On Wednesday, for instance, the New York Yankees’ YES channel announced fans could stream games — without subscribing to YES via cable or satellite — for $24.99 per month, or $239.99 per year.

“We really believe,” Zook said, “when all of this reset is finalized, it is going to drive more profitability to the firms and to the teams over the next three to five years. The next three to five months are going to be a little bit bumpy.”

Zook invests through Arctos Sports Partners, and in its stakes in the Padres, Dodgers, San Francisco Giants, Boston Red Sox, Chicago Cubs and Houston Astros.
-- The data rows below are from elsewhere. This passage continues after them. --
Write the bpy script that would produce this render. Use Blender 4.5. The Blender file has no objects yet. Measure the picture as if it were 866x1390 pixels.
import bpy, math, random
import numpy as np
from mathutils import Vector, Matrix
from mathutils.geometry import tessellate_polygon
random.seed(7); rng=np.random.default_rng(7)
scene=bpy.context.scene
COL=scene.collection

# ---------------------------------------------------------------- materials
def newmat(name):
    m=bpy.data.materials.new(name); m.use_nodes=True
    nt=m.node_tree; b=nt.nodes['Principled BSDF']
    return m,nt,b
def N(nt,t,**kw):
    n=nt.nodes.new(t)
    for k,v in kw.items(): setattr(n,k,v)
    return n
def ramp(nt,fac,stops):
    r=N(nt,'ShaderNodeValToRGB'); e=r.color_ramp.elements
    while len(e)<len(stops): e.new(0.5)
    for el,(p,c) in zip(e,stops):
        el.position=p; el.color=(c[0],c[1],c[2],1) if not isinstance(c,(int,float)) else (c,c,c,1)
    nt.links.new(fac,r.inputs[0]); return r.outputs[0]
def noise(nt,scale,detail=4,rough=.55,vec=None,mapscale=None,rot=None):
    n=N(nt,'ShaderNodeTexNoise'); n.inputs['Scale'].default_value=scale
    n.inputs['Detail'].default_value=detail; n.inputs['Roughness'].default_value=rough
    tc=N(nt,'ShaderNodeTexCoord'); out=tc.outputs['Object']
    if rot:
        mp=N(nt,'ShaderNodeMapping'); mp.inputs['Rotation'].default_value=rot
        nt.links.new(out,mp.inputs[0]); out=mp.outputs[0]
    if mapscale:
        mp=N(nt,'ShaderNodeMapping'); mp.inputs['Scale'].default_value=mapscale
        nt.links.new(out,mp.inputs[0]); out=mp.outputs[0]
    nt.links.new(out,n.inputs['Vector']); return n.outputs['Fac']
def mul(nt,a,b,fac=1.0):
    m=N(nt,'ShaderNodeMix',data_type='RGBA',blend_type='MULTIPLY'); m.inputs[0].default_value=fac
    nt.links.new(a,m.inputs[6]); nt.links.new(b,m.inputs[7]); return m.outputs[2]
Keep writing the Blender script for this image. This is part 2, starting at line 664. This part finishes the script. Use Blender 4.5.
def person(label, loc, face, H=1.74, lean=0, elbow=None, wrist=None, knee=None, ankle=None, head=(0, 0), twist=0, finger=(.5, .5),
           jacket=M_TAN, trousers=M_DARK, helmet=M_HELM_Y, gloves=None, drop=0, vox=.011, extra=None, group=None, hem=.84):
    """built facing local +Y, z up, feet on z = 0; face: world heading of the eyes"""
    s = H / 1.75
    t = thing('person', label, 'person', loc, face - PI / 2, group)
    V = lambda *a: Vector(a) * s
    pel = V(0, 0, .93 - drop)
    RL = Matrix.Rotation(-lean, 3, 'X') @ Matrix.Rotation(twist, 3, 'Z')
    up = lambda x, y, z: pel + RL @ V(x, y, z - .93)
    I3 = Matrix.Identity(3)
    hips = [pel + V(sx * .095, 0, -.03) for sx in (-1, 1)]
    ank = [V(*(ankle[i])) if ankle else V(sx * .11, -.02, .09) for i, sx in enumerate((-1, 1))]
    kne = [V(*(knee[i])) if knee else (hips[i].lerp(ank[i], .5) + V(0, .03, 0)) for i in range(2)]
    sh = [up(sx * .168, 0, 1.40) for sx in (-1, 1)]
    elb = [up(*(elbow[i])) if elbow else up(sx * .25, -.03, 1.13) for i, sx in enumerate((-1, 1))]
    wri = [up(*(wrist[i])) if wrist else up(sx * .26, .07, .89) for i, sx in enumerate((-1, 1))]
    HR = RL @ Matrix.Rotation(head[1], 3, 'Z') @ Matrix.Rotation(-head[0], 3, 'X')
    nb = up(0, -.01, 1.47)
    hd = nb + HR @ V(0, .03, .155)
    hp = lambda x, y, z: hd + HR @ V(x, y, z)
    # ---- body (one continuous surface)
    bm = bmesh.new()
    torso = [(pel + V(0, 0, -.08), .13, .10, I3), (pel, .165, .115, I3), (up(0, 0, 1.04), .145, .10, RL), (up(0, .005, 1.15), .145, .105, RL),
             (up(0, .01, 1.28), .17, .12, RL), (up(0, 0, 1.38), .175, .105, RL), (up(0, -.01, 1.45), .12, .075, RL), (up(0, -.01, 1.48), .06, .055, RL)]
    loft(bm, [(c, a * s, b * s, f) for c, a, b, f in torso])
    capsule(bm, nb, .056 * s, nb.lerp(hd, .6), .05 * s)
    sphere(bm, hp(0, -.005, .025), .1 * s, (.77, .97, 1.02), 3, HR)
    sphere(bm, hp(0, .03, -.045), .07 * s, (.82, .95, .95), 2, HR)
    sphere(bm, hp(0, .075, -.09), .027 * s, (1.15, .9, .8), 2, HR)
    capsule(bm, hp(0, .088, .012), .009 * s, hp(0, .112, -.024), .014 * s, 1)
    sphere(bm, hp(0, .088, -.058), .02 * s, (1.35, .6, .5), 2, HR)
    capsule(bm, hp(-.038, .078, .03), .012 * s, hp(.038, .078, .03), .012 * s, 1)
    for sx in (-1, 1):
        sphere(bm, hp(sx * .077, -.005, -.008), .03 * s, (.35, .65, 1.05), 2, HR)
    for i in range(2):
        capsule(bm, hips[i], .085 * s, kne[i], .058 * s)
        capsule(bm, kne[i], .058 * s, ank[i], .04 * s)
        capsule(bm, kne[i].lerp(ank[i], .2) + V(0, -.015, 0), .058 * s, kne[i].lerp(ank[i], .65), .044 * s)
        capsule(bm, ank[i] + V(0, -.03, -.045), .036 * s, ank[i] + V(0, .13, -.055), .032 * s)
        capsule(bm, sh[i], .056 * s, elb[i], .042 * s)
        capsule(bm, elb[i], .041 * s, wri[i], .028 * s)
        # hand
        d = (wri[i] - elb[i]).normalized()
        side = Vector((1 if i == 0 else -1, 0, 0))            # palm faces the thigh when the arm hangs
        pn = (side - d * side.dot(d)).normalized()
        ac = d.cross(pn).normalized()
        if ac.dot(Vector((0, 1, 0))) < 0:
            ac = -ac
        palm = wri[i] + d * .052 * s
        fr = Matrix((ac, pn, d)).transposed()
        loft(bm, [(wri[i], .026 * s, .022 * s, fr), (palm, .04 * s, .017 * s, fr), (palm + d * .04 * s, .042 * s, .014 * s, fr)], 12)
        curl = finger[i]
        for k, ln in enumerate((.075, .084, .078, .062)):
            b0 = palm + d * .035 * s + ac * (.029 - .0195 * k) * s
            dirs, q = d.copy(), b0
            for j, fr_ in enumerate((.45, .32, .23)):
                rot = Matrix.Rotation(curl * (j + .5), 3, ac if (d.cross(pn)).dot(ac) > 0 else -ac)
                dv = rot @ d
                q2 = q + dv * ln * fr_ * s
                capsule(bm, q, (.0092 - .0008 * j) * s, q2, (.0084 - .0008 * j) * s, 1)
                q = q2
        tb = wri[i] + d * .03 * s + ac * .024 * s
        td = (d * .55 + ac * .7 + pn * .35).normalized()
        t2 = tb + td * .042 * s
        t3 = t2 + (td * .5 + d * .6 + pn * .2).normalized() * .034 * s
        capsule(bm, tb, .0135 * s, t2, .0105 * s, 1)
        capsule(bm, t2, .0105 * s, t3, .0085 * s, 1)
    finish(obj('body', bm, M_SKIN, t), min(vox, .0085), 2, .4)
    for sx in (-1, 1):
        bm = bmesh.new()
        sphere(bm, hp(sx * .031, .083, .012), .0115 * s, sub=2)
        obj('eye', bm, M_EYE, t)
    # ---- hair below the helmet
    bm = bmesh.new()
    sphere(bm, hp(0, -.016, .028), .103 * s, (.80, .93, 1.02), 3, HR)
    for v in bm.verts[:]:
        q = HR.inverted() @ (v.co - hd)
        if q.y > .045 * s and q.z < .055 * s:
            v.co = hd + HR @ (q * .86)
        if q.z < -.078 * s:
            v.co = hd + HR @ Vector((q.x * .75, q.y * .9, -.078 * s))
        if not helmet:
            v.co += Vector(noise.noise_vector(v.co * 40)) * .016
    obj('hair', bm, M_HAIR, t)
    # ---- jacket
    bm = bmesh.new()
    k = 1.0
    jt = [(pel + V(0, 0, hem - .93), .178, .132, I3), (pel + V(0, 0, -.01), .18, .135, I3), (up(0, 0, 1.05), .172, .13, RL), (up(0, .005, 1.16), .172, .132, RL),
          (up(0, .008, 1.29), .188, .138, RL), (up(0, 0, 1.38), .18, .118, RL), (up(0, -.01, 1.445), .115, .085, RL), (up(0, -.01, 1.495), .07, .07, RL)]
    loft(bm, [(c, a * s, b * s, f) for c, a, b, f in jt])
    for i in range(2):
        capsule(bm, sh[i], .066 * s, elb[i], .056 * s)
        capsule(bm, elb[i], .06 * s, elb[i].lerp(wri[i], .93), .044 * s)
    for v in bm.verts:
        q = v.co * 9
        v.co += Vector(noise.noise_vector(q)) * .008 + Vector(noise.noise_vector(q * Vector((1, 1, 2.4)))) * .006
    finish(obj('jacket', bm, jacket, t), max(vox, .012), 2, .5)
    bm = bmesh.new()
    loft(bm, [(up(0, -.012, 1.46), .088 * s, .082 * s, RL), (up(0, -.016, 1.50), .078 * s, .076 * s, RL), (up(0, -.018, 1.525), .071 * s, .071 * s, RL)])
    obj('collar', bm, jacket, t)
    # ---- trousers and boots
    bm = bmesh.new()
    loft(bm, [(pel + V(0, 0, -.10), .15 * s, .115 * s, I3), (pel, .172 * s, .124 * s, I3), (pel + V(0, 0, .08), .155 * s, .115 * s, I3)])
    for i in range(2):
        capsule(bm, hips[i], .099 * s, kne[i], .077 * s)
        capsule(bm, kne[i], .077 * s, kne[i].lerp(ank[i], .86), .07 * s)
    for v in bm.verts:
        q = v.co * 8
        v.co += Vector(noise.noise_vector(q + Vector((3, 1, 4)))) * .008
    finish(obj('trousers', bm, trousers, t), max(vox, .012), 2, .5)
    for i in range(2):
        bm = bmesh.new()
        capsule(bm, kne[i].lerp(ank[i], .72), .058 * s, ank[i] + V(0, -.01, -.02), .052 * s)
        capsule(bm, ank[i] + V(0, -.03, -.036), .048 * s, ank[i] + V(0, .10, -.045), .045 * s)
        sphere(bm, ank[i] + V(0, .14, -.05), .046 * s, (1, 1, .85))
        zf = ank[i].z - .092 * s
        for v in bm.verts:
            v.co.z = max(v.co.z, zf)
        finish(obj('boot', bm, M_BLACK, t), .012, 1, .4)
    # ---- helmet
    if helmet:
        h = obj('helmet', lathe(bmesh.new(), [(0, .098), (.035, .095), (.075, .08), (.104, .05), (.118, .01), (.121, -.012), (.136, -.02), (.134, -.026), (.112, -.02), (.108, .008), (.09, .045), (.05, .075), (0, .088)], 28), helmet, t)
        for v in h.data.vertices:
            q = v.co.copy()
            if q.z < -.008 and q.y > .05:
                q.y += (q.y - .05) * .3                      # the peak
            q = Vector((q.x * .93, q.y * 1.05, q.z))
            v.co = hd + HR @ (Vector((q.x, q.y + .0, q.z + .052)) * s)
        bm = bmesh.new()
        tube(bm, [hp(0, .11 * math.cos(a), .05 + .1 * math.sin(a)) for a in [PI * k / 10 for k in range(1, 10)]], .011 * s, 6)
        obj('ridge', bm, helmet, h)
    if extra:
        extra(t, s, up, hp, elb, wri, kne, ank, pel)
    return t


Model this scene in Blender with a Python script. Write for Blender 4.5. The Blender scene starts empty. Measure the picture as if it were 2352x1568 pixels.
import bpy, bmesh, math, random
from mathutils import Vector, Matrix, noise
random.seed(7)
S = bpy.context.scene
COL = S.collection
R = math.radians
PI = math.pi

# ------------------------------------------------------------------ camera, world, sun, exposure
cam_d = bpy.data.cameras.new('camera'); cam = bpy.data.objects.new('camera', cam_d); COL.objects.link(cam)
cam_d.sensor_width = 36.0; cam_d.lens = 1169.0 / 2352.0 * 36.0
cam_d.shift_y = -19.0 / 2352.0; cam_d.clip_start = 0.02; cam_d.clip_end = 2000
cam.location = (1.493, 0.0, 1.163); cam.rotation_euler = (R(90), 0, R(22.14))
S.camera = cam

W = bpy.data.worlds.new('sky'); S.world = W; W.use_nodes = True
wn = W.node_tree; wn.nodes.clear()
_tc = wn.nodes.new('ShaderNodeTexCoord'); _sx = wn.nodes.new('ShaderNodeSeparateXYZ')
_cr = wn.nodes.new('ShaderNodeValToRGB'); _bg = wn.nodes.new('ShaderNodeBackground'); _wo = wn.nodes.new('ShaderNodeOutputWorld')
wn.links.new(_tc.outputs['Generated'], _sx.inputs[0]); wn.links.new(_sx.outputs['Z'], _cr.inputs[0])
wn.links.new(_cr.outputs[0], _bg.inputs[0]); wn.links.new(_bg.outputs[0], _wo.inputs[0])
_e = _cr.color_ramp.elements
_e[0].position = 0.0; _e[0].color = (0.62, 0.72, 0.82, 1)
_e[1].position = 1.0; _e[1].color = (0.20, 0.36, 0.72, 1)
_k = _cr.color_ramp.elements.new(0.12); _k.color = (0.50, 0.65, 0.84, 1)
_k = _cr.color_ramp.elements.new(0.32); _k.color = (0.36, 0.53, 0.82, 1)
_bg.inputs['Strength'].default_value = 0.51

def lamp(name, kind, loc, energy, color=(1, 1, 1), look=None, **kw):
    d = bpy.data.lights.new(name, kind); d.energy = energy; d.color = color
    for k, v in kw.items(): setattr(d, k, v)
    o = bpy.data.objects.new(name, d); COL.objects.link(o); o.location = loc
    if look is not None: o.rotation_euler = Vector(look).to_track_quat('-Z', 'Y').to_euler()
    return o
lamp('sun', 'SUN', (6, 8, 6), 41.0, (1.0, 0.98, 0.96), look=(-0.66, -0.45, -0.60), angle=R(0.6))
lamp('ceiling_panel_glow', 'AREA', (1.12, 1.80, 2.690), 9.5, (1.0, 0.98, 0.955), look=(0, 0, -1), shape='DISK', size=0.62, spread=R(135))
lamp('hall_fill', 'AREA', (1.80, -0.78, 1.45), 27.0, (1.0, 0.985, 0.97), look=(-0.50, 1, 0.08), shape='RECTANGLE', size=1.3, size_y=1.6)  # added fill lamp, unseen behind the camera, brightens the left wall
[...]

He would not discuss specific profits or losses for any team but said baseball teams in general fared well financially.

“These businesses are a lot more profitable than people give them credit for,” Zook said.

From 2002-2021, MLB teams appreciated in value at an average of 669%, according to data presented at the Sloan Sports Business Conference, with the S&P stock index appreciating 458% during the same time.

“Like a lot of other businesses, you can run them as profitably as you want, or as unprofitably as you want,” Zook said. “If you’re investing heavily in new stadiums and new real estate and new platforms and teams in different leagues, you may not be generating a lot of cash distributions, but you’re increasing the overall enterprise value very dramatically.

“That is really what most of these owners want. When you think about it, most of these owners are not in it for cash flow. They’ve got plenty. What they’re in it for is long-term capital gains.”

Frankly, so is Zook. Opening day is upon us. He likes what the Padres have done. He likes what the Dodgers have done, too.

“They seem to be really firing on all cylinders, from a business growth standpoint,” he said. “They’ve been good for us.”